Could this theory help explain successful pairings?

Posted Mar 28, 2019

What should we look for when we look for love? Though love itself can be described by various theories and in different ways, many consider it a precursor to the "happily ever after"; a feeling which brings long-term joy and willing commitment. But, as the vast majority of all romantic relationships end, what is it that most of us get so wrong? Do relationships simply 'run their course'? In a way, the answer, at least according to one time-bound theory, is 'yes':

Stockpic/Pexels CC0
Source: Stockpic/Pexels CC0

According to Murstein's 'Stimulus-Value-Role Theory of Marital Choice', it all comes down to what we find important, and—more importantly—when.

As the theory posits, in the first stage of a relationship, when we first encounter someone, we find basic stimuli to be important. This 'stimuli' generally comprises what can be gathered upon first glance: Are we attracted to them? Based on visual cues, we can also determine things that we might consider important, which can further fuel the attraction like religion, level of education, income, and so on. 

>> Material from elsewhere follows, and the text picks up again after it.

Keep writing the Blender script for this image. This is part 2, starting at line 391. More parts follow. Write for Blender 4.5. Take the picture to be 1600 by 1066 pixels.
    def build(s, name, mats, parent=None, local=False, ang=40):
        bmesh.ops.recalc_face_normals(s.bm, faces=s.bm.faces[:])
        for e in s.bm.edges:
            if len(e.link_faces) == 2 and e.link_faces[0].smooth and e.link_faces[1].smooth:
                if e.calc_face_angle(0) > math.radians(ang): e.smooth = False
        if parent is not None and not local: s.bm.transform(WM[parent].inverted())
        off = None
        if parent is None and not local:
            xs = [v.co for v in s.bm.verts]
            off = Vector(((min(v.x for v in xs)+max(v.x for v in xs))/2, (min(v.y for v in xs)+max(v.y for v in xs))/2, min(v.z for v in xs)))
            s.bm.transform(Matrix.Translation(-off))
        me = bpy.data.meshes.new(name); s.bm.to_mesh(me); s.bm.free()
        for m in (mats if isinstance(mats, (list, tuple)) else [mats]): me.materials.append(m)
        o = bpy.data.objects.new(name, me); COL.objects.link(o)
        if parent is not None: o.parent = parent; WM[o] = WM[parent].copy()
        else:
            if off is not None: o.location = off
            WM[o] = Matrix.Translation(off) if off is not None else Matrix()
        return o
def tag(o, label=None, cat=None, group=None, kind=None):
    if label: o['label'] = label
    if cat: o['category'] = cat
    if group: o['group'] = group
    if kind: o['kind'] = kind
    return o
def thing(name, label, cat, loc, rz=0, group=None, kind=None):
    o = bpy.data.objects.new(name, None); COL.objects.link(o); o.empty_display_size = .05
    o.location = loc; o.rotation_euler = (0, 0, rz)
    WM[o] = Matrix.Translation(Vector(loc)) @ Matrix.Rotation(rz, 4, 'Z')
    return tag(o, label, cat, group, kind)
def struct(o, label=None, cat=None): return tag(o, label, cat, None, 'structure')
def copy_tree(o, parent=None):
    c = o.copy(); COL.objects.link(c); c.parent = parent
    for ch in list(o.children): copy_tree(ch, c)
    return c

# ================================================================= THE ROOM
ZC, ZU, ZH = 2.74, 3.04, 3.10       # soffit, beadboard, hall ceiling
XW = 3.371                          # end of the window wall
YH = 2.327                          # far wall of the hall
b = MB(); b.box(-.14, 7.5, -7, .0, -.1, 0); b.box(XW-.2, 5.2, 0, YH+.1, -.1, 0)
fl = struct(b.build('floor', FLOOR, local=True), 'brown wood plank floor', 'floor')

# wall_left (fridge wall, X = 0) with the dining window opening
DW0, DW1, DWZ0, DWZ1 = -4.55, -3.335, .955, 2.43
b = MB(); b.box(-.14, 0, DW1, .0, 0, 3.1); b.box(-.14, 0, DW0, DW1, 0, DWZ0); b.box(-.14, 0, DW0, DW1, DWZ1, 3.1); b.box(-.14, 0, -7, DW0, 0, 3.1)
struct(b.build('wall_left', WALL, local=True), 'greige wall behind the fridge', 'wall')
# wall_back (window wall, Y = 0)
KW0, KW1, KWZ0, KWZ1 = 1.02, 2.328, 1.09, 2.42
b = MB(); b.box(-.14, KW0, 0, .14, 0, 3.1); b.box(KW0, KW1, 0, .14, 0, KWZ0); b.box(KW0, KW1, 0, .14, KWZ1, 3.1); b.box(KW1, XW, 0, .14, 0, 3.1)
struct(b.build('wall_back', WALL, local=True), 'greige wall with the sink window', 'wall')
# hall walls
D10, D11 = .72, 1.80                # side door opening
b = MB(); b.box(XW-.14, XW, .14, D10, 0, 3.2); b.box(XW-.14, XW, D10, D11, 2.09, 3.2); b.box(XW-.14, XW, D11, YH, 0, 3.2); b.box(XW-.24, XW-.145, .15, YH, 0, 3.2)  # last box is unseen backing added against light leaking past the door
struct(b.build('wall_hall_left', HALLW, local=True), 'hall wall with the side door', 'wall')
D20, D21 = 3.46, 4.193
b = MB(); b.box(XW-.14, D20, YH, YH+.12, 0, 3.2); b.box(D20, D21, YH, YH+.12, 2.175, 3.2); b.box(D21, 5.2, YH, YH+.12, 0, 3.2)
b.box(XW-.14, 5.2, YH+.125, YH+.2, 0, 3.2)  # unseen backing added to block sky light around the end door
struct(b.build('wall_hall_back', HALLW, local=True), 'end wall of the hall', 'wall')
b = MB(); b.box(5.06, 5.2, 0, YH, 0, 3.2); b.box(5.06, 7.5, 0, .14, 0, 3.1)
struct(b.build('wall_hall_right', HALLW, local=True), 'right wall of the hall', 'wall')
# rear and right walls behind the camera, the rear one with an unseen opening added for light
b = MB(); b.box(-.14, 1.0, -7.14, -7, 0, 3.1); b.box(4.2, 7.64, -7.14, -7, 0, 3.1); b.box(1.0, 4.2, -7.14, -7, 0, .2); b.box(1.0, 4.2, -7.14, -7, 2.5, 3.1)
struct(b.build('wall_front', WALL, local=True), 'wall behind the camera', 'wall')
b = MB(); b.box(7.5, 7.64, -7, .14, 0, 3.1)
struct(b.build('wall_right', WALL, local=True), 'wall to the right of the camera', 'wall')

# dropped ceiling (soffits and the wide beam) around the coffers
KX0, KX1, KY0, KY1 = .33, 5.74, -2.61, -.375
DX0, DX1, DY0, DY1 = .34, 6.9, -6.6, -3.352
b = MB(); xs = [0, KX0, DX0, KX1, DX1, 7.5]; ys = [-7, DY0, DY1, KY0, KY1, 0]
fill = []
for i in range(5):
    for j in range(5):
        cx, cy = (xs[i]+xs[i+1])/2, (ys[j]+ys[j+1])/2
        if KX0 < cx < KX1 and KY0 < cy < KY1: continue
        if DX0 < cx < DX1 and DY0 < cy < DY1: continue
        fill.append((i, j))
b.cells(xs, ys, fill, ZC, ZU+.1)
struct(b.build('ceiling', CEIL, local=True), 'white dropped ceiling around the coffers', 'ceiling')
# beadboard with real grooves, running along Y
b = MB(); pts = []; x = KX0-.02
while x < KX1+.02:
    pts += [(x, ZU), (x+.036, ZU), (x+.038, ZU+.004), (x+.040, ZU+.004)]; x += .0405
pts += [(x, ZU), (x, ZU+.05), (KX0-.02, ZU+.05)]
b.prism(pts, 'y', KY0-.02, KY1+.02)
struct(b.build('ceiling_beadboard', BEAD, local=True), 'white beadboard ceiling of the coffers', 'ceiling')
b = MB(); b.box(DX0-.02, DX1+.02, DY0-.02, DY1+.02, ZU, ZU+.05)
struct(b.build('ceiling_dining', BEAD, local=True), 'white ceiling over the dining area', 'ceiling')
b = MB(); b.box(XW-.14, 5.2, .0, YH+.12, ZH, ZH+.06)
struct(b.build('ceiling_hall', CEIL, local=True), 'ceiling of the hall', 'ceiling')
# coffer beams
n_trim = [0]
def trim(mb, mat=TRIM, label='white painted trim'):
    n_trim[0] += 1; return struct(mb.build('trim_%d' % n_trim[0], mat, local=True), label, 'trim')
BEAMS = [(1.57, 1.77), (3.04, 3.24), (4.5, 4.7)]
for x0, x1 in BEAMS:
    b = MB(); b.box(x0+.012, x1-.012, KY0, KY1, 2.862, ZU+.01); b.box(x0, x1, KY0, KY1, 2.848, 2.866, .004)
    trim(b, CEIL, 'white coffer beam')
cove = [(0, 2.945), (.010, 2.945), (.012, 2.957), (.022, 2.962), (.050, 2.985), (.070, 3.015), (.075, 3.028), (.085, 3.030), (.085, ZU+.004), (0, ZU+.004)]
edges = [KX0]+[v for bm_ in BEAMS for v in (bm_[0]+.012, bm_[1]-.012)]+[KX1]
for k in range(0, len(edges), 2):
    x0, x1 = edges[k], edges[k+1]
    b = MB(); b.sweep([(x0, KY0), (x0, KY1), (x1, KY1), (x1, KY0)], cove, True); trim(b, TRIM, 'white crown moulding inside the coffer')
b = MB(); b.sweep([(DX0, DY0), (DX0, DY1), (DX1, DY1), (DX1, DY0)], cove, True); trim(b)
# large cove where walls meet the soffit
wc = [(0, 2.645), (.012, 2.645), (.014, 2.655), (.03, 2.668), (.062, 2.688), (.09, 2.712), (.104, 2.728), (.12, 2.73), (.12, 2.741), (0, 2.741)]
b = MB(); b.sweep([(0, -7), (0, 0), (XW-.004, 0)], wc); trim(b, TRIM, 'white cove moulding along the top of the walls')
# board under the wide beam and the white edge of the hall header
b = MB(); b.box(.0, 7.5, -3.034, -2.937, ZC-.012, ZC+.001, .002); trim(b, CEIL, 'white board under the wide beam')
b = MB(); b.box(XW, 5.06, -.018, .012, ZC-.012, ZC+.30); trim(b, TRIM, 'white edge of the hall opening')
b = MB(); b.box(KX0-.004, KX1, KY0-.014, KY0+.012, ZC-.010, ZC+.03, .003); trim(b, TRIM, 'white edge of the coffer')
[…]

As intimacy grows, however, we enter the second stage, where what becomes important to both individuals in a relationship is exactly that—what they find important, or, in other words, what they value. It is of little use to have a partner who we believe looks perfect, if we value monogamy and they do not, or if we plan to have children, but our partner does not. Another example of this might be honesty: If one partner earnestly values being truthful at all costs, while the other believes that white lies might be beneficial, it would be difficult to sustain a long-term relationship without worry, trust issues, and, potentially, a lack of respect. Nevertheless, if a couple has similar values and attitudes, which tends to be determined on our second to seventh encounter of that person, then we are likely to continue on with the relationship.

As intimacy further increases, we enter the third stage of a relationship, which occurs during our eighth encounter and beyond, where the role each person plays within the relationship becomes most important. In day-to-day life, what is paramount for a joyful relationship becomes the role that each partner plays for each other and, later in life, in one's family. 

Although not all couples follow this pattern, and some can progress through the stages at different times and at different rates, when it comes to successful relationships, attraction, having similar values, and being compatible in our daily lives leads to success.  

References

Murstein, B. I. (1970). Stimulus. Value. Role: A theory of marital choice. Journal of Marriage and the Family, 465-481.